▶ **Dataset extract**
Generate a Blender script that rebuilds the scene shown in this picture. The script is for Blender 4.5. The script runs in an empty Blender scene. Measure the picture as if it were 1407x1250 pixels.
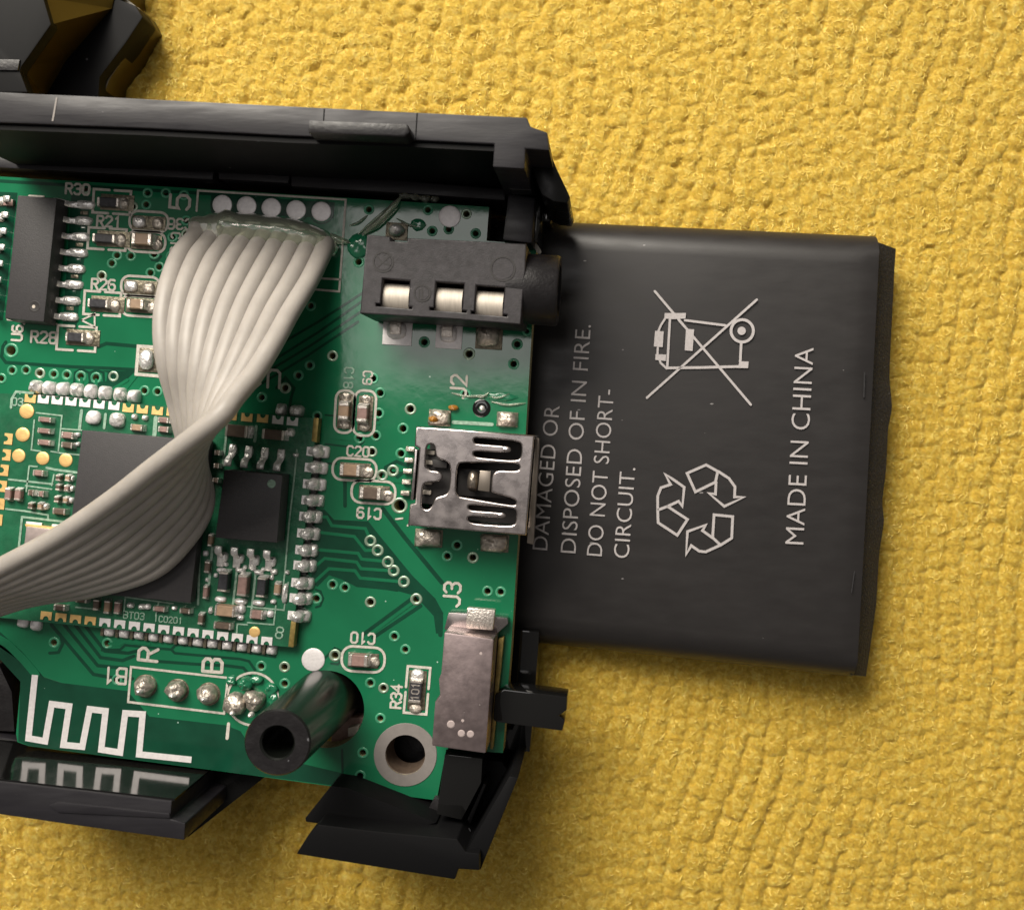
import bpy, bmesh, math, random
import numpy as np
from mathutils import Vector, noise

random.seed(7)
scene = bpy.context.scene
COL = scene.collection

# ---------------------------------------------------------------- camera
# unit: 1 = 1 mm.  The board's top face is z = 0, the towel about z = -8.
H = 74.0; NX, NY = 840.0, 600.0; S = 19.0
cam = bpy.data.cameras.new('camera'); camo = bpy.data.objects.new('camera', cam)
COL.objects.link(camo); scene.camera = camo
camo.location = (0, 0, H)
cam.sensor_width = 36; cam.lens = 36 * H * S / 1407
cam.shift_x = (703.5 - NX) / 1407; cam.shift_y = (NY - 625) / 1407
cam.clip_start = 1; cam.clip_end = 2000
cam.dof.use_dof = True; cam.dof.focus_distance = H - 1.0; cam.dof.aperture_fstop = 0.06

# ---------------------------------------------------------------- light
world = bpy.data.worlds.new('World'); scene.world = world; world.use_nodes = True
bg = world.node_tree.nodes['Background']
bg.inputs[0].default_value = (1.0, 0.93, 0.86, 1); bg.inputs[1].default_value = 0.16

def area(name, loc, target, sx, sy, power, col):
    l = bpy.data.lights.new(name, 'AREA'); l.shape = 'RECTANGLE'; l.size = sx; l.size_y = sy
    l.energy = power; l.color = col
    o = bpy.data.objects.new(name, l); COL.objects.link(o); o.location = loc
    o.rotation_euler = (Vector(target) - Vector(loc)).to_track_quat('-Z', 'Y').to_euler()
    return o
key = area('room_lamp', (-98, 188, 178), (-22, 36, 0), 180, 180, 4.15e5, (1.0, 0.93, 0.82))
key.data.spread = math.radians(80)
area('ceiling_panel', (-46, 52, 250), (-46, 52, 0), 78, 74, 0.55e5, (1.0, 0.95, 0.92))

scene.view_settings.view_transform = 'Standard'; scene.view_settings.look = 'None'
scene.view_settings.exposure = 0.0; scene.view_settings.gamma = 1

# ---------------------------------------------------------------- helpers
def W(px, py, z=0.0):
    k = (H - z) / H / S
    return ((px - NX) * k, -(py - NY) * k, z)

def new_mat(name):
    m = bpy.data.materials.new(name); m.use_nodes = True
    return m, m.node_tree.nodes, m.node_tree.links, m.node_tree.nodes['Principled BSDF']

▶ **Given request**
Reproduce the material word for word. Any pictures should be left out of the copy.

▶ **Written response**
Generate a Blender script that rebuilds the scene shown in this picture. The script is for Blender 4.5. The script runs in an empty Blender scene. Measure the picture as if it were 1407x1250 pixels.
import bpy, bmesh, math, random
import numpy as np
from mathutils import Vector, noise

random.seed(7)
scene = bpy.context.scene
COL = scene.collection

# ---------------------------------------------------------------- camera
# unit: 1 = 1 mm.  The board's top face is z = 0, the towel about z = -8.
H = 74.0; NX, NY = 840.0, 600.0; S = 19.0
cam = bpy.data.cameras.new('camera'); camo = bpy.data.objects.new('camera', cam)
COL.objects.link(camo); scene.camera = camo
camo.location = (0, 0, H)
cam.sensor_width = 36; cam.lens = 36 * H * S / 1407
cam.shift_x = (703.5 - NX) / 1407; cam.shift_y = (NY - 625) / 1407
cam.clip_start = 1; cam.clip_end = 2000
cam.dof.use_dof = True; cam.dof.focus_distance = H - 1.0; cam.dof.aperture_fstop = 0.06

# ---------------------------------------------------------------- light
world = bpy.data.worlds.new('World'); scene.world = world; world.use_nodes = True
bg = world.node_tree.nodes['Background']
bg.inputs[0].default_value = (1.0, 0.93, 0.86, 1); bg.inputs[1].default_value = 0.16

def area(name, loc, target, sx, sy, power, col):
    l = bpy.data.lights.new(name, 'AREA'); l.shape = 'RECTANGLE'; l.size = sx; l.size_y = sy
    l.energy = power; l.color = col
    o = bpy.data.objects.new(name, l); COL.objects.link(o); o.location = loc
    o.rotation_euler = (Vector(target) - Vector(loc)).to_track_quat('-Z', 'Y').to_euler()
    return o
key = area('room_lamp', (-98, 188, 178), (-22, 36, 0), 180, 180, 4.15e5, (1.0, 0.93, 0.82))
key.data.spread = math.radians(80)
area('ceiling_panel', (-46, 52, 250), (-46, 52, 0), 78, 74, 0.55e5, (1.0, 0.95, 0.92))

scene.view_settings.view_transform = 'Standard'; scene.view_settings.look = 'None'
scene.view_settings.exposure = 0.0; scene.view_settings.gamma = 1

# ---------------------------------------------------------------- helpers
def W(px, py, z=0.0):
    k = (H - z) / H / S
    return ((px - NX) * k, -(py - NY) * k, z)

def new_mat(name):
    m = bpy.data.materials.new(name); m.use_nodes = True
    return m, m.node_tree.nodes, m.node_tree.links, m.node_tree.nodes['Principled BSDF']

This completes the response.